Du côté du 7e art, après le succès du film Savvusanna Sõsarad, sa réalisatrice Anna Hints et le réalisateur Tushar Prakash ont été sélectionnés pour présenter leur film Sannapäiv dans le cadre de la Semaine de la Critique du Festival de Cannes 2024. Si le premier film s’intéressait à des femmes, Sannapäiv traite, lui, des relations entre hommes dans le contexte du sauna à la fumée. Il s’agira de la quatrième participation d’un film estonien au festival après Papa Carlo teater (Le théâtre du Père Carlo) en 1989, Inimene, keda polnud en 1990 et Magnus en 2007.
En sport, les Estoniens continuent de briller dans les sports d’hiver. En avril, Marie Kaldvee et Harri Lill ont remporté la médaille d’argent aux championnats du monde de curling double mixte organisés en Suède. Cette deuxième place constitue une première dans l’histoire du curling estonien et permet d’envisager une première participation aux prochains Jeux olympiques en 2026.

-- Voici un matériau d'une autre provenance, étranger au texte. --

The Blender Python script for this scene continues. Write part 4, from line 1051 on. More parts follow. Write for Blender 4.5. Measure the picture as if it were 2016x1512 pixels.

Enfin, le 1er avril, Ottilie-Armilde Tinnuri, qui était l’Estonienne la plus âgée depuis mars 2021, est décédée à l’âge de 110 ans, 1 mois et 28 jours. Avant elle, personne n’avait vécu aussi longtemps en Estonie ; selon les données, une seule autre personne avait jusque-là atteint l’âge de 109 ans. Désormais, l’Estonienne la plus âgée est Larissa Šipitsõna, née le 18 juin 1917 et âgée de presque 107 ans.